We are unable to see how it can reasonably be said, under the circumstances of the instant case, that a prudent man might have taken the way appellant adopted without being guilty of contributory negligence. It is clearly and indisputably shown by the evidence that appellant was perfectly familiar with the construction and condition of the bridge from which he stumbled and fell; that there was more than one open street furnishing a safe and convenient way he might have adopted in going to his home, and avoided crossing the bridge; that the bridge he fell from was floored on the west side, and provided with a railing for the protection of those using it; that this was a safe way to cross over the bridge, but that appellant, evidently with full knowledge of the nature of the structure and the danger to which he was exposing himself, chose to walk, not upon the side of the bridge near the railing, but near the east side, which was unprovided with a railing, and dangerous.
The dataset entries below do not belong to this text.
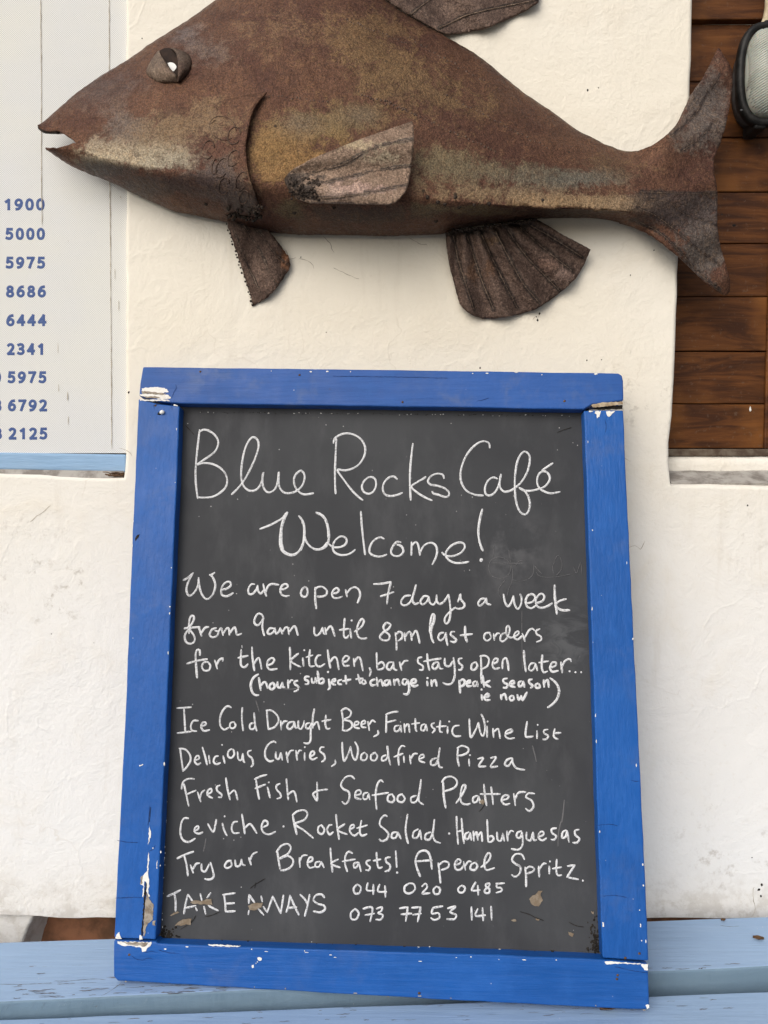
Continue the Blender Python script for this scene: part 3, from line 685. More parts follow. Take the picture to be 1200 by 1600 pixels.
def fish_body():
    bm = bmesh.new(); NU, NL = 26, 12
    xs = []; x = 61.0
    while x < 1005: xs.append(x); x += 3.2 if x < 130 else 7
    xs.append(1005)
    uv = {}
    cols = []
    def put(p, px, py): v = bm.verts.new(p); uv[v] = (px, py); return v
    up = []; lo = []
    for x in xs:
        xt = max(x, 61.5); T = lerp(TOP, x) if x < 90 else sm(TOP, x, 8); R_ = ridge(x); p = sm(PRO, x, 20)
        A = on_y(x, T, FY); Rr = on_y(x, R_, FY - p); col = []
        wob = 0.0009
        A = on_y(x, T, FY - p * .35 * max(0, min(1, (230 - x) / 150)) ** 1.5)
        for i in range(NU + 1):
            s = i / NU; q = A.lerp(Rr, s); f = prof_u(s)
            q.y = A.y + (Rr.y - A.y) * f
            q += Vector((0, random.uniform(-wob, wob) * .5, random.uniform(-wob, wob) * .4 if i else random.uniform(-.0006, .0006)))
            col.append(put(q, x, T + (R_ - T) * s))
        if x < 100:
            for k in (1, 2): col.append(put(Rr + Vector((0, .014 * k, .004 * k)), x, R_))
        up.append(col)
    for a, b in zip(up, up[1:]):
        for i in range(min(len(a), len(b)) - 1): bm.faces.new((a[i], a[i + 1], b[i + 1], b[i]))
    for x in [q for q in xs if q >= 73]:
        B = lerp(BOT, x) if x < 120 else sm(BOT, x, 8); R_ = ridge(x, True); p = sm(PRO, x, 20)
        Rr = on_y(x, R_, FY - p); D = on_y(x, B, FY if x > 150 else FY - p * .5 * (150 - x) / 77); col = []
        for i in range(NL + 1):
            s = i / NL; q = Rr.lerp(D, s); q.y = D.y + (Rr.y - D.y) * prof_l(s)
            if 0 < i: q += Vector((0, random.uniform(-.0005, .0005), random.uniform(-.0005, .0005)))
            col.append(put(q, x, R_ + (B - R_) * s))
        lo.append(col)
    for a, b in zip(lo, lo[1:]):
        for i in range(NL): bm.faces.new((a[i], a[i + 1], b[i + 1], b[i]))
    ups = {round(x, 2): c[NU] for x, c in zip(xs, up)}
    for x, c in zip([q for q in xs if q >= 73], lo):
        if x >= 118: bmesh.ops.pointmerge(bm, verts=[ups[round(x, 2)], c[0]], merge_co=c[0].co)
    bm.verts.ensure_lookup_table()
    for v in bm.verts:
        if v not in uv or not v.is_valid: uv[v] = (0, 0)
    data = [patina_shade(*uv[v]) for v in bm.verts]
    bmesh.ops.recalc_face_normals(bm, faces=bm.faces[:]); bm.normal_update()
    if sum(f.normal.y * f.calc_area() for f in bm.faces) > 0: bmesh.ops.reverse_faces(bm, faces=bm.faces[:])
    o = obj('body', bm, M['rust_body'], fish, True)
    set_patina_shade(o, data)
    solid(o, 0.002, -1)
    return o
BODY = fish_body()
from mathutils.bvhtree import BVHTree
_off = fish.location
BVH = BVHTree.FromPolygons([v.co + _off for v in BODY.data.vertices], [p.vertices[:] for p in BODY.data.polygons])
body_formula = body_y
def body_y(px, py):                       # depth of the finished body surface along the ray through this point of the photograph
    h = BVH.ray_cast(Vector((0, 0, 0)), ray(px, py).normalized())
    return h[0].y if h[0] is not None and h[0].y < WALL_Y else body_formula(px, py)
def seg_d(p, a, b):
    dx, dy = b[0] - a[0], b[1] - a[1]; L = dx * dx + dy * dy
    u = max(0, min(1, ((p[0] - a[0]) * dx + (p[1] - a[1]) * dy) / L)) if L else 0
    return math.hypot(p[0] - a[0] - u * dx, p[1] - a[1] - u * dy)
FINS = []
def px_of(co): d = co.dot(FWD); return (CX + FPX * co.x / d, CY - FPX * co.dot(UP) / d)
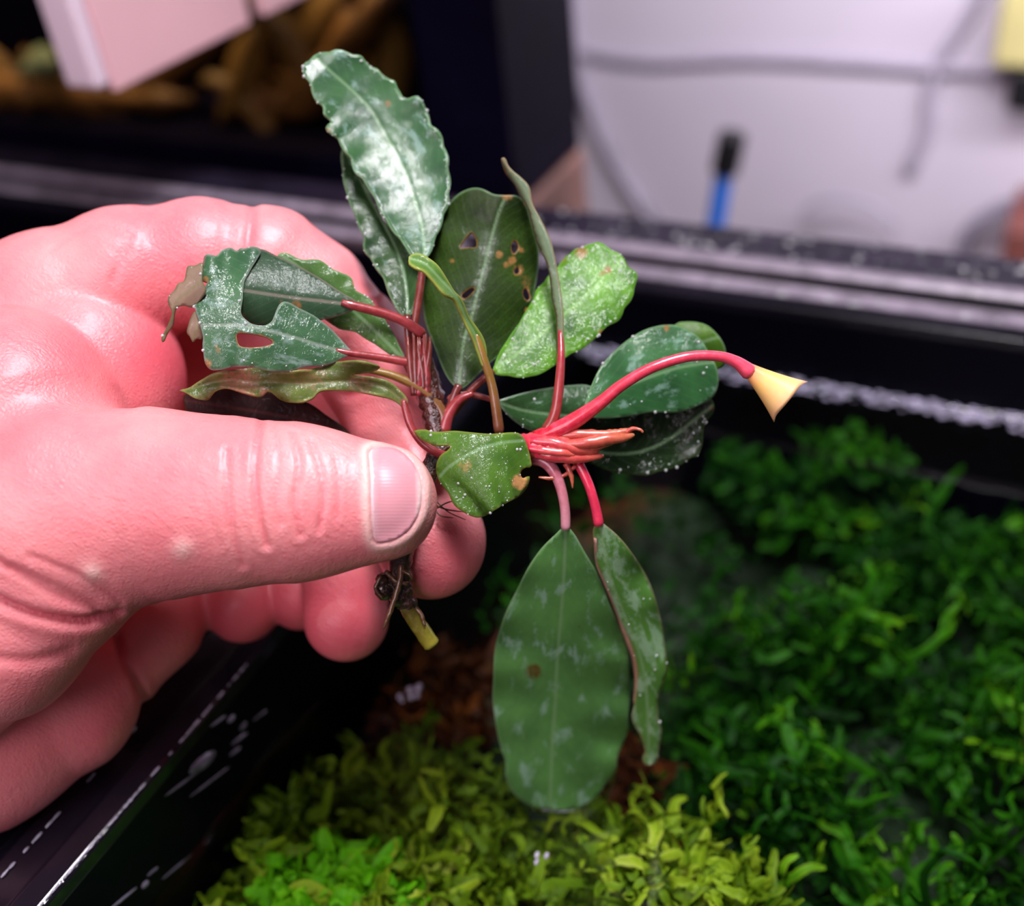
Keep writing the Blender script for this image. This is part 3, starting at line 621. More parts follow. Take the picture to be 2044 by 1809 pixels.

The slight inconvenience of traveling one of the open streets because of the trifling increase in the distance to appellant’s home did not, in our opinion, justify him in taking the dangerous route; but, if mistaken in this, it is certain that appellant was not justified in taking the dangerous side of the bridge in his attempt to pass over it, instead of an easier and safer way on the west side. As before stated, he was familiar with the construction of the bridge, and the danger to which he was exposed in passing over the bridge as he did, and it must be com eluded that he assumed the risk. He could have avoided the danger by a very little inconvenience in traveling over Blanche street, or by walking on the west side of the bridge, but he did not choose to do either; and, as said in Railway v. Hall, supra, the injuries he received must be attributed to his want of ordinary care. In other words, we are clearly of the opinion that appellant was guilty of contributory negligence in the respect indicated, and was not entitled to recover.

The other assignments need not be discussed. In the view we take of the case, the question raised by them becomes immaterial. We will say, however, that in our opinion, the court committed no error in the rulings to which these assignments relate.

The judgment of the district court is therefore affirmed.